Gema juga mengingatkan bahwa di tengah kemajuan teknologi, ketimpangan akses internet masih menjadi masalah besar. Menurut laporan terbaru dari International Telecommunication Union (ITU), sekitar 3,7 miliar orang di dunia, atau hampir setengah populasi global, masih belum memiliki akses internet.

"AI adalah teknologi berbasis data dan konektivitas. Tanpa akses internet, miliaran orang terputus dari peluang yang diciptakan oleh teknologi ini," jelasnya.

Kondisi Ekosistem Digital dan AI di Indonesia

Indonesia berada di ambang transformasi digital besar-besaran dengan potensi AI yang luar biasa.

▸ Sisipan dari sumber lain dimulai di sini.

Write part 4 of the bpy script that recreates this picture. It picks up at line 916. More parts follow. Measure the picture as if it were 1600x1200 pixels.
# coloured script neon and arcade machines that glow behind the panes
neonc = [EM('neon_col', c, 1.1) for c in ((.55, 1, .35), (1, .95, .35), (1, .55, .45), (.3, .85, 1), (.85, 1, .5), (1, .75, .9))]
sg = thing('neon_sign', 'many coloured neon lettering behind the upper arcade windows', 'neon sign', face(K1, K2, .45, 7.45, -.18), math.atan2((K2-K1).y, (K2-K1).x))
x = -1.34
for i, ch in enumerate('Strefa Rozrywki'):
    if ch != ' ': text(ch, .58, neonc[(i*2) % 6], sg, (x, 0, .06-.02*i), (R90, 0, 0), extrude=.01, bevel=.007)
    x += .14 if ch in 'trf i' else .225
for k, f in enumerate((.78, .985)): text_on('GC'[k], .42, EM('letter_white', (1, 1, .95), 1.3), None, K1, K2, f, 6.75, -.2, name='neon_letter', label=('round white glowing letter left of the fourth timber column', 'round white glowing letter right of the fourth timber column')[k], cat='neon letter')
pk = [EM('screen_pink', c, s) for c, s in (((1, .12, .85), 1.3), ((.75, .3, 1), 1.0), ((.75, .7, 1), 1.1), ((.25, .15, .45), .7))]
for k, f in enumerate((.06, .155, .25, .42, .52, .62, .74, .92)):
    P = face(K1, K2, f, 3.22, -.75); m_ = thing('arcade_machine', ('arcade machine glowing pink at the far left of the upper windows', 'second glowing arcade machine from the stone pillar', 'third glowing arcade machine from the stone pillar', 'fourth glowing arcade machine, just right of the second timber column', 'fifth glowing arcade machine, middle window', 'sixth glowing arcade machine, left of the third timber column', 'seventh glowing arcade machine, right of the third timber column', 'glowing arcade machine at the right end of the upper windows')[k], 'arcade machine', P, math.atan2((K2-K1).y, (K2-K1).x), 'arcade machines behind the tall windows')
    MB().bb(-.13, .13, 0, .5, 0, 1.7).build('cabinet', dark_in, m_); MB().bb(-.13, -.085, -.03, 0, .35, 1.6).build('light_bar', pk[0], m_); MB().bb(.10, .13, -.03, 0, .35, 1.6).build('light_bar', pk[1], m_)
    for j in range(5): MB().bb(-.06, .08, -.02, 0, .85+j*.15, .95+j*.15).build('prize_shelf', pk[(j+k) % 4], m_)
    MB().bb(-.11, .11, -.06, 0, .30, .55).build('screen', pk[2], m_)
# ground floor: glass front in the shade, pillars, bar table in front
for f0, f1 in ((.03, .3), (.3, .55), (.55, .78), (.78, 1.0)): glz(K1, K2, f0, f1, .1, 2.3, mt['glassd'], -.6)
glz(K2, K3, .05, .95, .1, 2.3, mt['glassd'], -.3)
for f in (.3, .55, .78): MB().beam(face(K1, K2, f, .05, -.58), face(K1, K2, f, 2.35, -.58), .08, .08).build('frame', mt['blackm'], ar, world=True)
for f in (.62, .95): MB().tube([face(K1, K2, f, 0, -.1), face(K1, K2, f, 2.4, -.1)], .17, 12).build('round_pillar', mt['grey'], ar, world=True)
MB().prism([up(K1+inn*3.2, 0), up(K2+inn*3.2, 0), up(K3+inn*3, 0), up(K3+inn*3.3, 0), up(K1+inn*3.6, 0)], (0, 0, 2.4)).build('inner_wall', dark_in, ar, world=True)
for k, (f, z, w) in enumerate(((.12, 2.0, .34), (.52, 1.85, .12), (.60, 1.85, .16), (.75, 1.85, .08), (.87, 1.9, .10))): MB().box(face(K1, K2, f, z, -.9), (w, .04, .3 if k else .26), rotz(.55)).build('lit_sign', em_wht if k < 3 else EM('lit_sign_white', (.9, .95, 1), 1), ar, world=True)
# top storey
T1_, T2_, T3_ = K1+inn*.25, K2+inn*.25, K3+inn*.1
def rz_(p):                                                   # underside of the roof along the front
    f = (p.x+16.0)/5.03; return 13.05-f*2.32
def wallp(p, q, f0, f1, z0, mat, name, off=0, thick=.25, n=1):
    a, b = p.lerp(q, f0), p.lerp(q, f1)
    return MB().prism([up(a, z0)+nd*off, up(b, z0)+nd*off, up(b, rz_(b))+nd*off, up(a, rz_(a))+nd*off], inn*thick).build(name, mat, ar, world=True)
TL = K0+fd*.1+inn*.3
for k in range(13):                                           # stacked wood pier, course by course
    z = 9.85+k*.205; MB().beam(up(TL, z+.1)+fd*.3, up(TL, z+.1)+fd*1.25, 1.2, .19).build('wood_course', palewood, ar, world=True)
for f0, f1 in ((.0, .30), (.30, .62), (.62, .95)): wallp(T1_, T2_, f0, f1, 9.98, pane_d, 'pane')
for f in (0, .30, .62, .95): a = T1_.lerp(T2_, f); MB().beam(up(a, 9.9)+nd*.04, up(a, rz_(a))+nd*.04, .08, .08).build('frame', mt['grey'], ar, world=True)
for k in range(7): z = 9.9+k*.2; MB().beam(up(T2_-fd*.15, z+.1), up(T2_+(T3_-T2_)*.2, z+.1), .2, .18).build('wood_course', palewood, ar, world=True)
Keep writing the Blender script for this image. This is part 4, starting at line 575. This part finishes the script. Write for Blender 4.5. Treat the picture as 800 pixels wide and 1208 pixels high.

Dengan jumlah penduduk lebih dari 270 juta jiwa, Indonesia merupakan pasar yang sangat besar untuk industri teknologi, termasuk AI. Menurut laporan Datareportal 2023, Indonesia memiliki 212 juta pengguna internet dengan tingkat penetrasi mencapai 77%, 167 juta pengguna media sosial, dan 353 juta sambungan seluler aktif. 

Dari segi ekonomi, kontribusi AI terhadap PDB Indonesia diperkirakan bisa mencapai 12% atau setara dengan USD 366 miliar pada tahun 2030. Dengan jumlah startup yang menembus angka 2.646, termasuk 15 unicorn dan 2 decacorn, Indonesia siap menjadi pemain kunci dalam dunia AI global. 

Jumlah Data Center di Indonesia

Saat ini, Indonesia memiliki lebih dari 80 pusat data komersial dengan luas total mencapai sekitar 185.000 meter persegi, tersebar di lebih dari 20 provinsi. Namun, tingkat pemanfaatannya masih di bawah 60%, dengan total investasi mencapai USD 500 juta. 

Meskipun demikian, kapasitas pusat data di Indonesia masih jauh dari kebutuhan ideal. Dengan populasi 270 juta, Indonesia memerlukan kapasitas pusat data sekitar 2.200 MW, sementara kapasitas yang ada saat ini baru mencapai sekitar 200 MW. 

Langkah Konkret: Inisiatif AI yang Berkeadilan dan Berkelanjutan

Gema mengumumkan inisiatif global untuk menciptakan standar keberlanjutan dan etika dalam pengembangan AI. Langkah konkret yang diambil meliputi pengurangan jejak karbon melalui pengembangan pusat data berbasis energi terbarukan dengan target mengurangi emisi hingga 50% pada tahun 2030. Selain itu, Sydeco berkomitmen menyediakan solusi berbasis AI bagi komunitas tanpa akses internet, dengan ambisi menjangkau 100 juta orang pada tahun 2035. Gema juga menekankan pentingnya kolaborasi lintas sektor melalui pembentukan koalisi global untuk menciptakan regulasi AI yang transparan dan inklusif, memastikan teknologi ini bermanfaat bagi semua kalangan secara adil dan berkelanjutan. 

Visi Masa Depan

"Masa depan AI bukan hanya soal kecerdasan teknologi, tetapi juga kecerdasan moral. Kita harus memastikan bahwa AI berkembang untuk memperkuat manusia, melindungi planet, dan mendistribusikan manfaatnya secara adil," tutup Gema.